Barbara Chase-Riboud with her sculptures and Alberto Giacometti’s. Via MoMA

Born at Philadelphia to a scientist mother and a father who worked construction, she exhibited a knack for art at an early age. After attending the Tyler School of Art and Architecture, Ms. Chase-Riboud won a fellowship to the American Academy in Rome and received an M.F.A. from Yale University — the first African-American woman to do so. She’s garnered a host of awards, written poetry, and is the author of several novels, including “Sally Hemings” (1979), a book that did much to bring the title character to popular attention.

Among the most significant experiences of Ms. Chase-Riboud’s artistic life occurred after the 23-year-old artist left New Haven and went to Paris — that is to say, when she visited Alberto Giacometti in his studio. The sculptor, Ms. Chase-Riboud recounts, “was a walking Egyptian mummy, entirely white, covered in white plaster from his shoes to the Afro curly hair on his head.” Like the Swiss-born artist, she adopted the City of Light as her home.

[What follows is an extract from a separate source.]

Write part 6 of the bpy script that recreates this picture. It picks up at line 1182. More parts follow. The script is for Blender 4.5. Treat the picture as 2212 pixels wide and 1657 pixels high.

“The Encounter” pairs several of Ms. Chase-Riboud’s effigies with those of Giacometti, who is represented by, among much else, a quintet of plaster pieces from a 1956 series titled “Femmes de Venise.” That this body of work has never before been exhibited in the United States is reason alone to make the exhibition a must-see for any New Yorker with an abiding interest in 20th century art. Even those who prefer Giacometti the painter to Giacometti the sculptor — the latter of whom can, let’s face it, get a mite lugubrious in his affectations — will find much to relish in their rough-hewn immediacy.

Both Ms. Chase-Riboud and Giacometti share an abiding fascination with the art of ancient Egypt. It’s there to glean in their hieratic emphasis on streamlined forms, emphatic contours, and a gravitas that hearkens to the funereal without altogether capitulating to it.  Ms. Chase-Riboud’s bronzes present themselves very differently than those of Giacometti: They claim space whereas the “Femmes de Venise” are winnowed by it. Giacometti abjured the monolithic; Ms. Chase-Riboud confirms it.

Very much like Giacometti, though, Ms. Chase-Riboud iterates and intensifies the role of gravity in her art. If a base isn’t made an integral component of the work, as in “Woman’s Monument” (1998), then forms are defined — one might say “burdened” — by their physicality. In “Zanzibar” (1974), Ms. Chase-Riboud juxtaposes a compressed mass of bronze with a cluster of braided woolen cords. The corresponding discordance in texture manages to be singularly elegant even as it portends something both somber and severe.

The curators posit the exhibition as a reciprocal gesture on Ms. Chase-Riboud’s part to Giacometti’s invitation lo those many years ago. Grace and gratitude, in other words, are currently in evidence at MoMA. Given that those two benisons are forever in short supply, “The Encounter” is a welcome enterprise.